You don't even have to get into "disparate impact" or other racial discrimination issues.
Basic legal concepts like proof "beyond a reasonable doubt" are utterly beyond anything that Artificial Stupidity built with existing technology would be capable of dealing with.
The law is full of fuzzy logic (and illogic) down to the oldest and most basic levels.
Artificial Intelligence is centuries (as in several) away from living up to it's hype.
I'm skeptical about computers reading contracts better than lawyers. My long experience permits me to affirm that, although computers do redlining much faster and cheaper than paralegals, they do not do it as well. I'd like to see someone write a redlining program with judgment before they move on to a contract-reading program with judgment.
An interesting take on computers and law is in the novel Monument by Lloyd Biggle, Jr. published back in 1974. There are still lawyers but they use precedents judged by a computer judge to decide the case. A desperate lawyer submits old precedents in the hope the fact they were overturned will not be noticed.
Sounds like a page-turner.
I predict that FCC vs China will have next to no effect. Look at the way car companies including VW and Nissan got around our trade barriers in the '80s by opening assembly plants in the US which do little more than put together imported prefab parts. There is nothing stopping China from doing the same with telephone gear.
As far as CDA Section 230, it's high time that precarious law were replaced by expansive interpretation of the First Amendment to cover electronic communications. The only reason the FCC needs to exist is to enforce property rights in the radio spectrum after the government sells it -- which Trump ought to be busy doing.
Concerning CDA Sect 230, I'm assuming you mean this item:
2) Civil liability: No provider or user of an interactive computer service shall be held liable on account of?
(A) any action voluntarily taken in good faith to restrict access to or availability of material that the provider or user considers to be obscene, lewd, lascivious, filthy, excessively violent, harassing, or otherwise objectionable, whether or not such material is constitutionally protected. . . .
So suppose this section is deleted; what then?
1A restricts the govt not private entities, so Facebook, etc. would still be able to restrict whatever content it wished to.
Nice try.
By your assertion, Google could block all content showing blacks?
Block all content showing women?
Block all content showing left handed redheads?
Block all content showing free speech protests?
Block all content showing cakes being baked/decorated?
Social media got section 230 by saying it was an innocent provider of a platform, regardless of content.
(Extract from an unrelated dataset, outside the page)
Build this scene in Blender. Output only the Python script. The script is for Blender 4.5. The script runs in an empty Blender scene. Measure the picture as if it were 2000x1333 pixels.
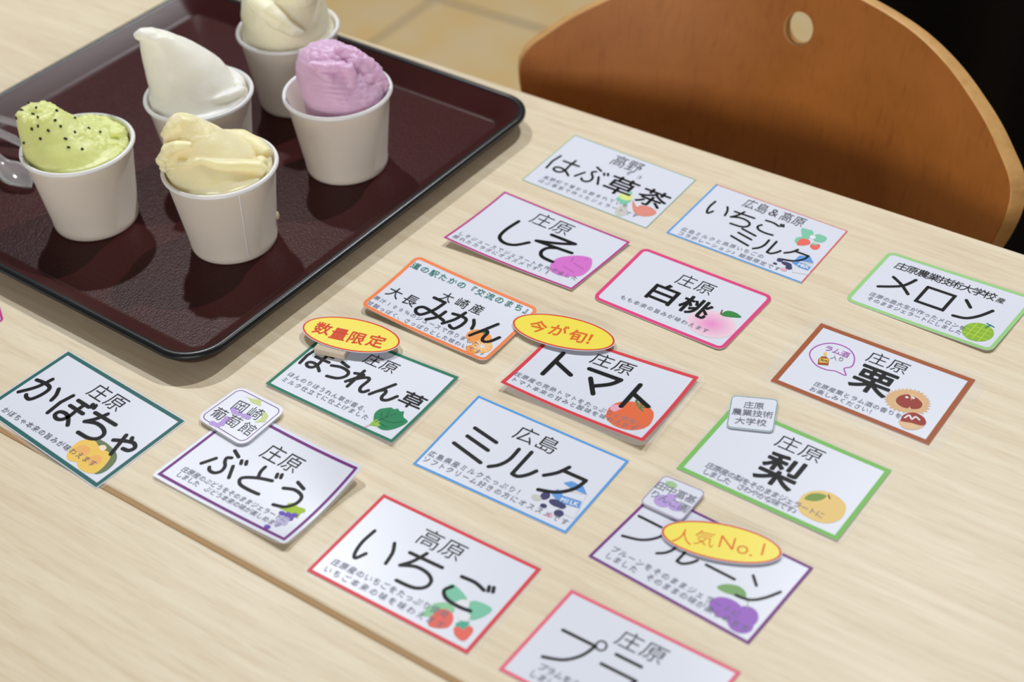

They are now clearly engaging in discrimination based on speech content.
So if 230 is deleted, they become liable for the actions they take that are based on discrimination for/against a protected class.
Longtobefree, get rid of 230 and social media revert to the status of traditional media. Like traditional media, they become responsible to read for factual truth everything they publish, no matter how sourced?and to pay the price if they publish untruths which are defamatory. They are, however, 100% protected with regard to opinion.
Like every other traditional publisher, they could discriminate on the basis of speech content. Which shouldn't worry you much. If they had to read everything, it's unlikely they would continue to largely monopolize the social media universe. There would be more and better competitors, and more diversity of opinion overall.
If you were still dissatisfied, the extreme financial efficiency of internet publishing would assist you to become a competitor yourself.
Whether or not you think getting rid of 230 would be a good idea (I do), it seems like a backlash is building against the abuses 230 encourages and protects. It would be wise for free speech experts like Volokh to recognize that as a new thing in the speech universe, and start thinking through its implications?a point I have made before, to no avail so far.